I'm sorry, but I still don't understand what that code does. May you explain in a different way? Thanks!
@Dani By default, Safari will zoom a page out to fit any content that overflows the viewport (first example shows the blue area as visible; that's overflowing). Specifying shrink-to-fit=no prevents this behaviour, leaving the zoom level alone and leaving the overflowing content off-screen. Try the Codepen example on your iDevice (or iOS Simulator) and try changing the setting. Perhaps seeing the change interactively will help.
Ah I see. But why would someone want part of their content to be hidden on smaller screens?
@Dani Various reasons, but quick examples are sliders/carousels that place content outside of the viewport, or otherwise large non-responsive content (eg images/tables) that would otherwise overflow and cause the rest of the page to become tiny with the default shrink-to-fit behaviour. With shrink-to-fit=no, the page remains at the expected size, letting the content overflow the viewport. A user can (typically) still scroll or zoom out to see the overflow content but the initial viewport matches the device size.
@davidjb I think this is fixed with latest iOS 11. I am not able to reproduce this bug.
G
GGGin

As stats on iOS usage, indicating that iOS 9.0-9.2.x usage is currently at 0.17%. If these numbers are truly indicative of global use of these versions, then it’s even more likely to be safe to remove shrink-to-fit from your viewport meta tag.

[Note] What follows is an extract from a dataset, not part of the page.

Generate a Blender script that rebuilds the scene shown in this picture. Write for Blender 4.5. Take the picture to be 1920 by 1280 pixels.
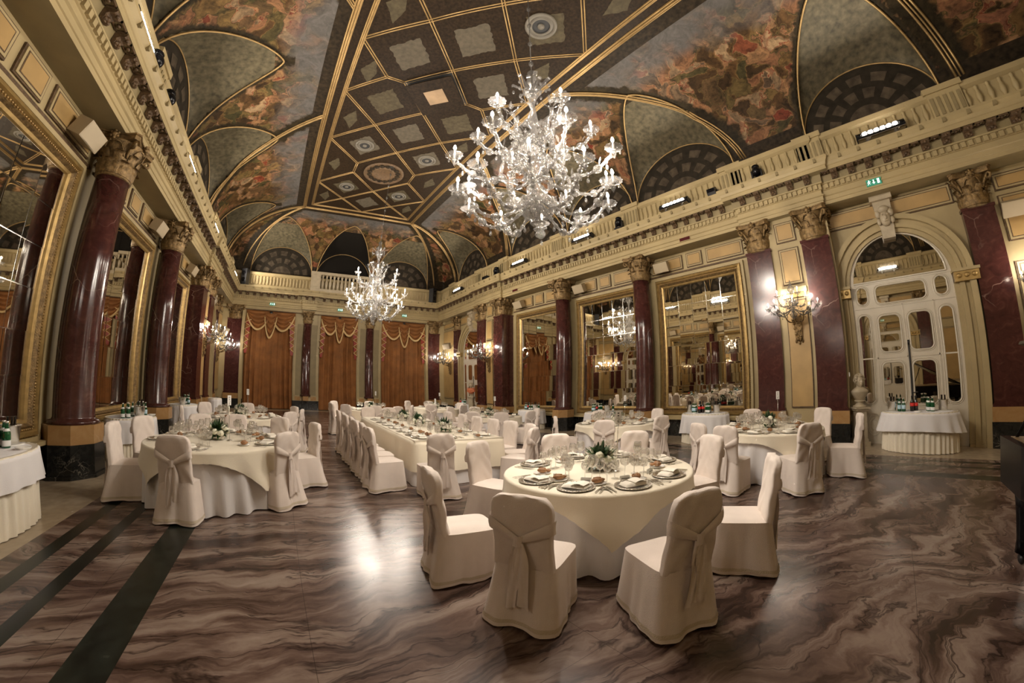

After 9.2.x. IOS remove this tag check on its' browser.

You can check this page https://www.scottohara.me/blog/2018/12/11/shrink-to-fit.html


P
Pierre.Vriens

This is a tag that can help your page not shrink to fit, which is done by browsers default setting if it is set to "no" just like this: <meta name="viewport" content="width=device-width, initial-scale=1.0, shrink-to-fit=*no*"> then it will over ride the browsers default process to follow yours, i.e. don't shrink to fit.

I hope this clarifies, if not try copying the code in your head tag or emmet with your preferred editor and refresh and load the browser and change resolutions you'll figure out.